# INSTRUCTION
Starting at the top of the listing, extract every line up to and including the one with "R = math.radians". Pictures stay out of the copy.

# Records with scene code
━━━━━━━━

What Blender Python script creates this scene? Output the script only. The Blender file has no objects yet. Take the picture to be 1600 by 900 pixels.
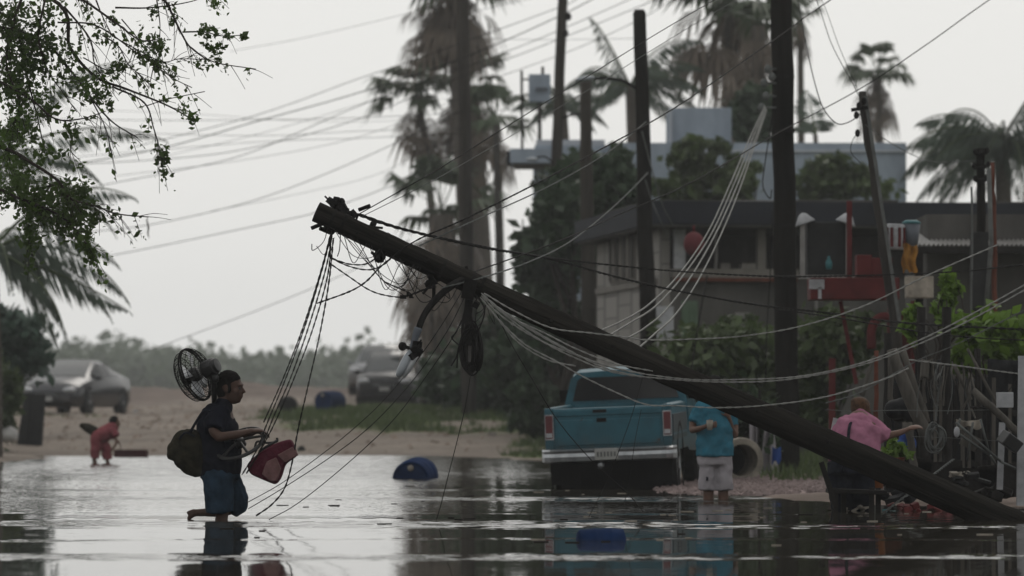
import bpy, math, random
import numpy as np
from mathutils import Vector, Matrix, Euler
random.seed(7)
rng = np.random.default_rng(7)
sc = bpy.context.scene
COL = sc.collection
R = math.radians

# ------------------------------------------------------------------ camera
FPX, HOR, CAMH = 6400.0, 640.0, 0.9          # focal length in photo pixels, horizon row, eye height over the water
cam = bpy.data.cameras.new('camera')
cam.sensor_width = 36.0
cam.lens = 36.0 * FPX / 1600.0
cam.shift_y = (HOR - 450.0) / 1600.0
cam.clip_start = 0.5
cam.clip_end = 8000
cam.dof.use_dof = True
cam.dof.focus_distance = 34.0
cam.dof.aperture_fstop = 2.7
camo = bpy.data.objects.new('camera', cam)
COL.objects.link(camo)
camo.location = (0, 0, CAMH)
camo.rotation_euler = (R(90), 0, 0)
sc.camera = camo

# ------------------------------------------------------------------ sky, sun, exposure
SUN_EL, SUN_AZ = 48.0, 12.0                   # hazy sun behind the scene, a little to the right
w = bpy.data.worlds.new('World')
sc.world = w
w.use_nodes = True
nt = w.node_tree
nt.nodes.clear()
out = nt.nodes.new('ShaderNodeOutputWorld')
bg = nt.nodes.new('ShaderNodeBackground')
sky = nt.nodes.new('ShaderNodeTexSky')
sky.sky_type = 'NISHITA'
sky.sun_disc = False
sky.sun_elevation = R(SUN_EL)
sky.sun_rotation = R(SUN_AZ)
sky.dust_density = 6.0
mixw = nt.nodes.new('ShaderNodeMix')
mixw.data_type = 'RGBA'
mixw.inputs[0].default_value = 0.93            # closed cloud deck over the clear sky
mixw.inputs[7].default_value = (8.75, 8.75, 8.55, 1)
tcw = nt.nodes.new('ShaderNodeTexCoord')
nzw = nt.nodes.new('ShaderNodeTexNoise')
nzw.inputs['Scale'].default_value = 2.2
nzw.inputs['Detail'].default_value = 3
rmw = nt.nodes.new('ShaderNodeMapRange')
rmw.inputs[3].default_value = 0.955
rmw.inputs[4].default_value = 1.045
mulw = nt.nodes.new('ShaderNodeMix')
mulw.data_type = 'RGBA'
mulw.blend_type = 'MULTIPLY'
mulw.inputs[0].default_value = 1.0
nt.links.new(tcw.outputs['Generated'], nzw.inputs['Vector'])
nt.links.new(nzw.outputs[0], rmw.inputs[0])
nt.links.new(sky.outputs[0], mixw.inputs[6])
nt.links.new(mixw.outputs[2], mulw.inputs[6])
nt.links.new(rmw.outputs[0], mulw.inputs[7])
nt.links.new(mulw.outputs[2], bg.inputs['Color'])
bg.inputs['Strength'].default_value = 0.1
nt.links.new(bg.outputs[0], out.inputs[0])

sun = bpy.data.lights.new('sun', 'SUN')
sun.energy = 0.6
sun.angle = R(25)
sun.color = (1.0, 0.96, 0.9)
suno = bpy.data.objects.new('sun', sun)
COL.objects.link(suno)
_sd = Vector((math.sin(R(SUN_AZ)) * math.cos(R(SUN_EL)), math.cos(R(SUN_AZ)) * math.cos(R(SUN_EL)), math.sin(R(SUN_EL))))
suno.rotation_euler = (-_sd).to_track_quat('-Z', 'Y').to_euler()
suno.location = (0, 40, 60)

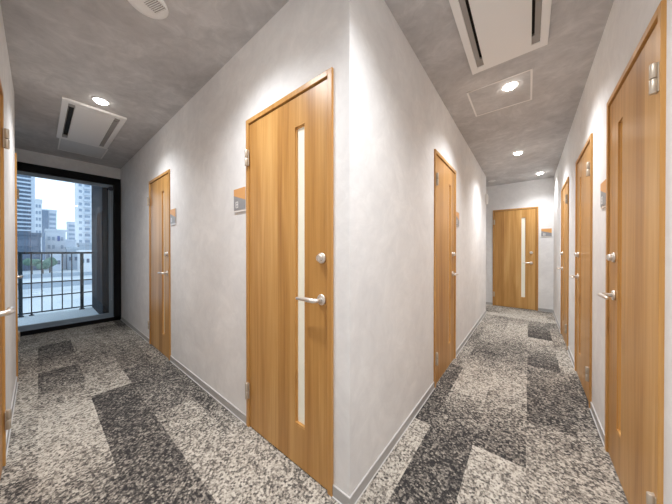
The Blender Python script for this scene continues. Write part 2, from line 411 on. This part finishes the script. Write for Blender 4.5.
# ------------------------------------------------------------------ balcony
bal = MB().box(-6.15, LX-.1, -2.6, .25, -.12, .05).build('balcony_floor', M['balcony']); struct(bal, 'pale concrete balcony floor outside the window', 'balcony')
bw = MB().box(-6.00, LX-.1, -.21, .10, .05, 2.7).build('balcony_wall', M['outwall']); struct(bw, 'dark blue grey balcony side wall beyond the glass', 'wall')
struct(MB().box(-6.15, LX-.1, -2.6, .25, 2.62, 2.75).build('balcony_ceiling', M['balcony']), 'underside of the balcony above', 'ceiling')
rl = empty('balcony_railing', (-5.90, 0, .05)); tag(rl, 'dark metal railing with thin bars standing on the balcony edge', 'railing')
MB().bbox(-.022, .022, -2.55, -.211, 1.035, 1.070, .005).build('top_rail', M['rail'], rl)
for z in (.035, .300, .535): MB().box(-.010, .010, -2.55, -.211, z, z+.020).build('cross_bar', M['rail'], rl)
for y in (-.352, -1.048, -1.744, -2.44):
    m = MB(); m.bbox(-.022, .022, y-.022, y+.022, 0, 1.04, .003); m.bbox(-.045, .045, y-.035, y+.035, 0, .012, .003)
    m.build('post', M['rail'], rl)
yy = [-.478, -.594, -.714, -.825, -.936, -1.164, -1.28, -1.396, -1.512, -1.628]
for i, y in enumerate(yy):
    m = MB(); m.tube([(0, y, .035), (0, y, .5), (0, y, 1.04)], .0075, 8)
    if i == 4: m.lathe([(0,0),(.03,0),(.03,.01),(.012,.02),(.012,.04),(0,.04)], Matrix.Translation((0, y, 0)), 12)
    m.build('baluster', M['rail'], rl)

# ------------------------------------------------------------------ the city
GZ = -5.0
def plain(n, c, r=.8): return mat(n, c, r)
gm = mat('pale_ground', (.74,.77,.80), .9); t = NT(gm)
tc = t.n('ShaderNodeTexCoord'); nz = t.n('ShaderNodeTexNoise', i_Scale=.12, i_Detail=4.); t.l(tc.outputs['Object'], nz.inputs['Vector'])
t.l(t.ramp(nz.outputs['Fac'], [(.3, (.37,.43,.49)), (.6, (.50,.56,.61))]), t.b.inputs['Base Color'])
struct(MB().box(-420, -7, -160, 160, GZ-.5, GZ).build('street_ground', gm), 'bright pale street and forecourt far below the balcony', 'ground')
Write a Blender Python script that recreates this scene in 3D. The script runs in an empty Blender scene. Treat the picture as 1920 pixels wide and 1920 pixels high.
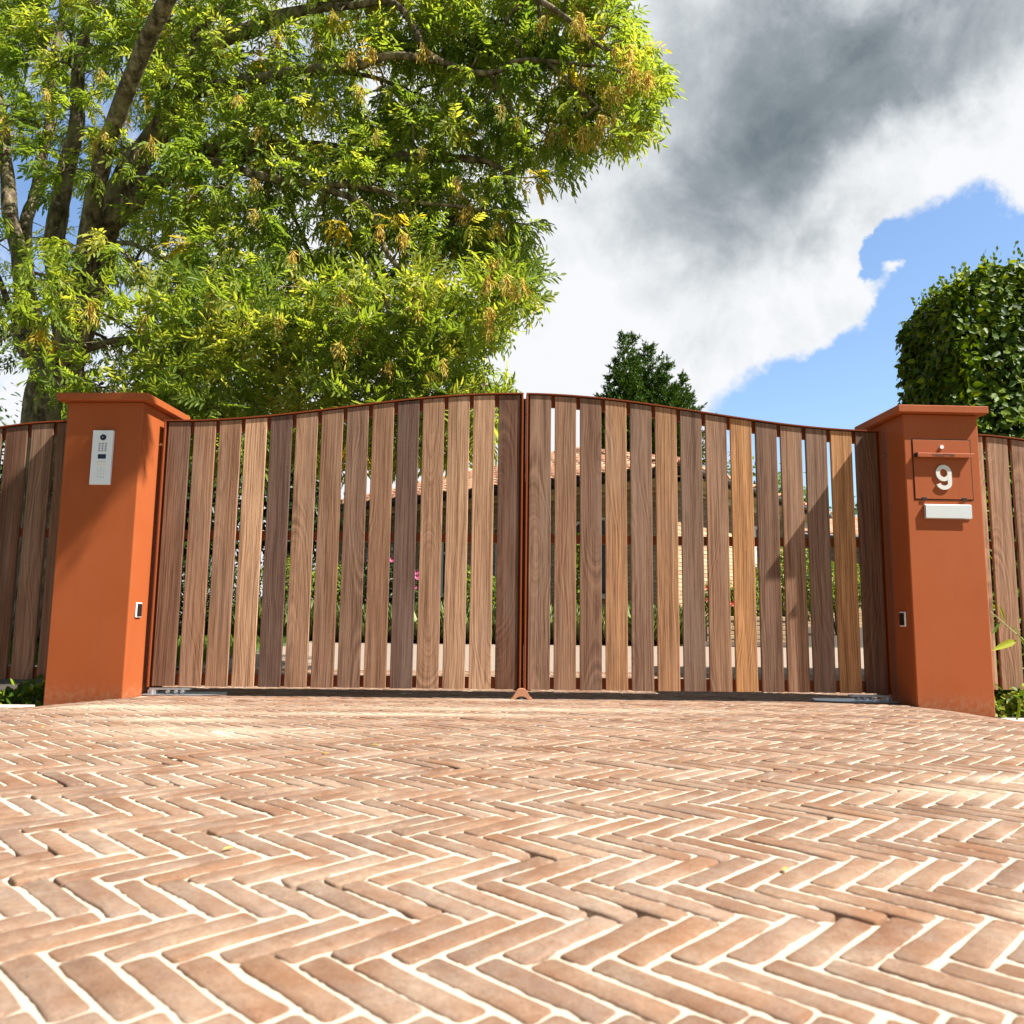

━━━━━━━━

# EXERCISE OUTPUT
What Blender Python script creates this scene? Output the script only. The Blender file has no objects yet. Take the picture to be 1600 by 900 pixels.
import bpy, math, random
import numpy as np
from mathutils import Vector, Matrix, Euler
random.seed(7)
rng = np.random.default_rng(7)
sc = bpy.context.scene
COL = sc.collection
R = math.radians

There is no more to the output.